Yeni Türk Ticaret Kanunu bakımından da ticaret şirketleri arasında sayılan kooperatiflerle ilgili ana düzenleme şüphesiz ki 1163 Sayılı Kooperatifler Kanunu’dur. Bu Kanun’un 3. maddesinde kooperatif ve şubelerinin ticaret siciline tescil olunacağı, 7. maddesinde kooperatifin ticaret siciline tescil ile tüzel kişilik kazanacağı, 98. maddesinde de bu Kanun’da aksine açıklama olmayan hususlarda TTK’ daki anonim şirketlere ait hükümlerin uygulanacağı düzenlenmiştir. Bu düzenlemeler nedeniyle TTK’nın özellikle anonim şirketlere ilişkin hükümleri ile 1163 Sayılı Kanun’a aykırı olmayan birleşme, bölünme ve tür değiştirmeye ilişkin hükümlerinin kooperatiflere uygulanacağı ve kooperatiflerin de defter tutmak zorunda olduğu açıktır. Ayrıca 99. maddesinde kooperatifin tarafı olduğu hukuk davalarının ticari dava sayılacağı düzenlendiği gibi 2004 sayılı İcra ve İflas Kanunu’nun 179. maddesindeki düzenleme uyarınca kooperatiflerin iflasa tabi oldukları da gözden kaçırılmamalıdır. Tüm bu yasal düzenlemeler birlikte değerlendirildiğinde kooperatiflerin ticaret şirketi ve tacir olduğu açıkça ortadadır.

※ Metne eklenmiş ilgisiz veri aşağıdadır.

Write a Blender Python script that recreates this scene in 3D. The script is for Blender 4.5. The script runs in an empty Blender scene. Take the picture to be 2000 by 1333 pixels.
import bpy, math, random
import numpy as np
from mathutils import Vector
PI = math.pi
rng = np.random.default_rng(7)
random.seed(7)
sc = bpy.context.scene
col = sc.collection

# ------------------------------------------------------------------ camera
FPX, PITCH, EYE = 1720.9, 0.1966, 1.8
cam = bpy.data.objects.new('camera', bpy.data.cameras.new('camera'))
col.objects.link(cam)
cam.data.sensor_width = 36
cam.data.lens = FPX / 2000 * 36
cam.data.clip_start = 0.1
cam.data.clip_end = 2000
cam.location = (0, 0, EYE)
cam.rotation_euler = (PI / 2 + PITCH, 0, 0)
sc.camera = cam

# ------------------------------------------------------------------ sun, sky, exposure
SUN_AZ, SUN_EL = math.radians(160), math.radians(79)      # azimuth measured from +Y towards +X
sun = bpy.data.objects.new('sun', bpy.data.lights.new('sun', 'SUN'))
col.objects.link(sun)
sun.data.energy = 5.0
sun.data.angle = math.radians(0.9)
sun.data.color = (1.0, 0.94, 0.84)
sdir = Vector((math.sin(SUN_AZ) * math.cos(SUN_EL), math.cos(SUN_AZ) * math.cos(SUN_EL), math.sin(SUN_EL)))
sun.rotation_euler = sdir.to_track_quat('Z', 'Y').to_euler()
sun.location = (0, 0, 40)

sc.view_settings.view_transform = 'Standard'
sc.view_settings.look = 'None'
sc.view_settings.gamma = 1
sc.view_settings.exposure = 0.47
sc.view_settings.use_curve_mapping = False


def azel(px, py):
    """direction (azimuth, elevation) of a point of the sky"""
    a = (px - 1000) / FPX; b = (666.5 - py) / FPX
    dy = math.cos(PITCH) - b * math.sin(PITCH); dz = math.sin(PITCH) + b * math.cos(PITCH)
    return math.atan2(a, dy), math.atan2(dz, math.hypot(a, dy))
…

Ticari işlerde faiz oranı serbestçe belirlenebilir (TTK.m.8/1). Taraflardan yalnız biri için ticari iş niteliğinde olan sözleşmeler, Kanunda aksine hüküm bulunmadıkça diğer taraf içinde için de ticari iş sayılır (TTK.m.19/2). Yukarıda açıkladığımız gibi kooperatifler tacirdir. Somut olayda ise her iki tarafın tacir olduğu dikkate alınarak asıl davada davacı Uzmanlar …kooperatifi dava dilekçesinde avans faiz talep etmesine rağmen davacı lehine “Yasal faize” hükmedilmesi ve bu hususun özel olarak temyiz konusu yapılması karşısında asıl davada davacı kooperatif lehine avans faize hükmedilmesi gerektiği de bozma nedeni yapılmalıdır. Dairemizin Sayın çoğunluğu ile birlikte tespit ettiğimiz bozma gerekçelerine aynen iştirak etmekle birlikte, ilaveten asıl davada davacı kooperatif lehine “Avans faiz yerine yasal faize hükmedilmesinin” de bozma gerekçesi yapılması gerektiği düşüncesiyle eksik nedenle bozma yapılmasına iştirak etmediğimizden, eksik olan bozma gerekçeleri açısından karara muhalifiz.